Couples in the first phases of being in love may find themselves reliving the experience of Adam and Eve. In their love for each other, they are willing to make great sacrifices to please one another. They experience the state of harmony and gracefulness we call romance. They are living in paradise. With time, however, ego begins to get in the way of their love. They begin, sometimes in subtle or even unconscious ways, to gain control of the relationship, to assert their own will rather than do what their partner seeks. The struggle for power becomes more important than their original love. Disillusionment, disharmony and even alienation follow.

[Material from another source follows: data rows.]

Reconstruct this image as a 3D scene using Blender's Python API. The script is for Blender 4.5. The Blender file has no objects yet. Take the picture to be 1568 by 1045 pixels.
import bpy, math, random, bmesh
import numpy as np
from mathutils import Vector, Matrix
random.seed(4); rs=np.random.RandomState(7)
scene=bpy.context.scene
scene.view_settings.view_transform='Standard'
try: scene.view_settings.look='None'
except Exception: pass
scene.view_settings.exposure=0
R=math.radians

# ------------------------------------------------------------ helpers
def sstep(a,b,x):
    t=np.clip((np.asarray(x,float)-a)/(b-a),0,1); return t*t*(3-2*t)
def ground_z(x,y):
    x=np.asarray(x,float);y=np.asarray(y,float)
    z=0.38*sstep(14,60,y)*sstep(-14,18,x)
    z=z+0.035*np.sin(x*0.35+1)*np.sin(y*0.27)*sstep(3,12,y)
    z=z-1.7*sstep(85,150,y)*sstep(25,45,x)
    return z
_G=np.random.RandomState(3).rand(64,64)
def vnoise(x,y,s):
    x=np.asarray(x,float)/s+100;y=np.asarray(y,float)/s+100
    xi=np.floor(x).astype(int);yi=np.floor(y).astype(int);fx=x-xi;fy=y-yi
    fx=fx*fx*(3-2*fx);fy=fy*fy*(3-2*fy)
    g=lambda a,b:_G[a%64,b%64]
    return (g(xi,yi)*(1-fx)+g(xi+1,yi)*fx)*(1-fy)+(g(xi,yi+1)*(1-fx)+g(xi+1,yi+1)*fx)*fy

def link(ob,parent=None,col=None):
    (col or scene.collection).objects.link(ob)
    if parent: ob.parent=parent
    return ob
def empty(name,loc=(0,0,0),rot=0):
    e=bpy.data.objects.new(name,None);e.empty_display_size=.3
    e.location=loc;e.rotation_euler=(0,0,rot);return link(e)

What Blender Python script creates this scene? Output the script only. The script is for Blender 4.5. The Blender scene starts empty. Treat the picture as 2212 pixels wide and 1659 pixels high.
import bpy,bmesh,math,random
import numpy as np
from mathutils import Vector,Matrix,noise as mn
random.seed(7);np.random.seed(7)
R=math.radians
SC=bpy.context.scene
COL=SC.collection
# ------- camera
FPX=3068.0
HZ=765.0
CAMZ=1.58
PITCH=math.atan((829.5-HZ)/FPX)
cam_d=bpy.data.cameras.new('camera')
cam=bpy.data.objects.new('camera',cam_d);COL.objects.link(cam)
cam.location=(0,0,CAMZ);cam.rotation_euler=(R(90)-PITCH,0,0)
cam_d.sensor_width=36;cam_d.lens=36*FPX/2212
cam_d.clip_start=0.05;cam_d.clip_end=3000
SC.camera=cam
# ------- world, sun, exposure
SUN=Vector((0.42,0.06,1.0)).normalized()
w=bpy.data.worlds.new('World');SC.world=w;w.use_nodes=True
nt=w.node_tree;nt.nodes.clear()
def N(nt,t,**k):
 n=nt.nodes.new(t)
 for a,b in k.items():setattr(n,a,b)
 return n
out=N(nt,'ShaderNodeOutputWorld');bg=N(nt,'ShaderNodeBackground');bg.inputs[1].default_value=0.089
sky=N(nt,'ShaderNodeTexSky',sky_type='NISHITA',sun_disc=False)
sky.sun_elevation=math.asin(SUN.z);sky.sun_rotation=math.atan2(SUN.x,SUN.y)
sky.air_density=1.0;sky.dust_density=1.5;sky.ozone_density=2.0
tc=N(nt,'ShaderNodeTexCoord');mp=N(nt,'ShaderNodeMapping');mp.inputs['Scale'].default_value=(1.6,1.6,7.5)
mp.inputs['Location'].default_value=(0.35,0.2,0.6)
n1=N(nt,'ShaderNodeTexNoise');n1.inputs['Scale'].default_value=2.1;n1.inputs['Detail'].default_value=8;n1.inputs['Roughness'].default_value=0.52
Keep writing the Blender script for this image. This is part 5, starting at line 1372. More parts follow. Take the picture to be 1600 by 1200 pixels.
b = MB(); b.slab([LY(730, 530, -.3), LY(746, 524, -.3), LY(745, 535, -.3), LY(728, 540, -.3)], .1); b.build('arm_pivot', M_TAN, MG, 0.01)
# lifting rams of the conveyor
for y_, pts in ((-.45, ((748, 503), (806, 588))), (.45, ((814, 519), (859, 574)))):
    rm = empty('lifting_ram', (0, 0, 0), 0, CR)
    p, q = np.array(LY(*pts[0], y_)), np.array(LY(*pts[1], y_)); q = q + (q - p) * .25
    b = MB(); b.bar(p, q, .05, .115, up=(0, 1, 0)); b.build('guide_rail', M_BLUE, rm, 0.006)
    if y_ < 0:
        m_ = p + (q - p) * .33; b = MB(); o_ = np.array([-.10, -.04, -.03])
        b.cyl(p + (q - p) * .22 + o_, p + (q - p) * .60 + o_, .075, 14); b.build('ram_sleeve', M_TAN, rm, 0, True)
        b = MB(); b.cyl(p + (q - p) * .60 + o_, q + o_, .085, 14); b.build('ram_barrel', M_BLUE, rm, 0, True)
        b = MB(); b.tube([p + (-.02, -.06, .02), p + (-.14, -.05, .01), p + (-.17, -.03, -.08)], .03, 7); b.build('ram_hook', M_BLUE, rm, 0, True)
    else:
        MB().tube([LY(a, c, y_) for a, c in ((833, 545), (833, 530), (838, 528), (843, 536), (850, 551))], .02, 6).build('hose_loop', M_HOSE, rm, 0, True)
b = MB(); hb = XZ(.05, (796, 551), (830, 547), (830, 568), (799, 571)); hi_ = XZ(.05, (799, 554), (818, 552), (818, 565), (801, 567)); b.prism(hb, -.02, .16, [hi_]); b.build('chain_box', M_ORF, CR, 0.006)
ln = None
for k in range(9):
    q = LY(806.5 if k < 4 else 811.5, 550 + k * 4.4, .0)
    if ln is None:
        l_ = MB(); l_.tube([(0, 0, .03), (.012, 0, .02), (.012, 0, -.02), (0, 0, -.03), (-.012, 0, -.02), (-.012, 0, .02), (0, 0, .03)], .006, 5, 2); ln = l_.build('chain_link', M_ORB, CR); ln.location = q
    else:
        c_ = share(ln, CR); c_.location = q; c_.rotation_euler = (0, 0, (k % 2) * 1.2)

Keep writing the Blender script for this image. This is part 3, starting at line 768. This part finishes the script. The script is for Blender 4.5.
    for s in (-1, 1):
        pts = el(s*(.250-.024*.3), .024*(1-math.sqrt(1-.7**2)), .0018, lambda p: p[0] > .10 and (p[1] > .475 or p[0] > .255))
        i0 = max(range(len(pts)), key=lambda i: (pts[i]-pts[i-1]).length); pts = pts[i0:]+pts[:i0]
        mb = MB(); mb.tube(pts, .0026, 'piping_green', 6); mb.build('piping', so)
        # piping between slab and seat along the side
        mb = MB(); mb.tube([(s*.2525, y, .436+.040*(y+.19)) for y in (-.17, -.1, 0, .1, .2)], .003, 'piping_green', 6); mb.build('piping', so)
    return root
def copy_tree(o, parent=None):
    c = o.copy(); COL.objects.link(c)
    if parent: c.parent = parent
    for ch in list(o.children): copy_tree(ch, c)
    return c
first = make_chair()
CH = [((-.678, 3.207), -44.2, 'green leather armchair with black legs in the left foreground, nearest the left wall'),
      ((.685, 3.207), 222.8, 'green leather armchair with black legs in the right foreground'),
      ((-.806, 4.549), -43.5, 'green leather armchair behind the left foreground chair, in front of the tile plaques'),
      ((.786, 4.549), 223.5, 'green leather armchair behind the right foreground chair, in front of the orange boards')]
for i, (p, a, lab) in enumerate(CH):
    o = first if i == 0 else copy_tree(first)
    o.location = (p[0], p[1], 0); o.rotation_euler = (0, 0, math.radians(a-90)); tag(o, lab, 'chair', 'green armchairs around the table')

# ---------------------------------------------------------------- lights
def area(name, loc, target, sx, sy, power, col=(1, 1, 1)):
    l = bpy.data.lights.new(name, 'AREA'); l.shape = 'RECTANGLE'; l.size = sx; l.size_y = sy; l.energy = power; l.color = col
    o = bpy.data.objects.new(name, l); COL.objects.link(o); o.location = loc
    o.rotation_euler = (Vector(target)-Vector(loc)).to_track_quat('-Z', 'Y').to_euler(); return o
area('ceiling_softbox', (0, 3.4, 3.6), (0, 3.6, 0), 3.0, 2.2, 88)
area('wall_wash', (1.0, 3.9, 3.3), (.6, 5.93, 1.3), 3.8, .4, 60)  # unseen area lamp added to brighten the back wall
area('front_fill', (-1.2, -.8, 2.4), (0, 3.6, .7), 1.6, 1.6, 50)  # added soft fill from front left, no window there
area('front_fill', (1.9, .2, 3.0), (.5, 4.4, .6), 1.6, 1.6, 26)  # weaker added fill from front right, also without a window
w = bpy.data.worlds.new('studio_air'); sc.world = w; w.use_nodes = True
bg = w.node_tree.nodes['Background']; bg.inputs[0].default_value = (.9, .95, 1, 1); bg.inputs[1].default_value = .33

In seeking to become “like God”, they lose paradise.

Such couples may discover that if they are to continue to journey toward unity with each other, they must make a decision to place the other first, even when their will resists doing so. They discover, in words popularized by Marriage Encounter, that “love is not a feeling, but a decision.”

In our own lives, moments of “Eden” or “paradise” are possible but fleeting. Our own fulfillment lies in making a decision to love and serve God in the presence of those who are in need. In the words of the prayer Jesus taught us, we work to make God’s kingdom a reality “on earth as it is in heaven.”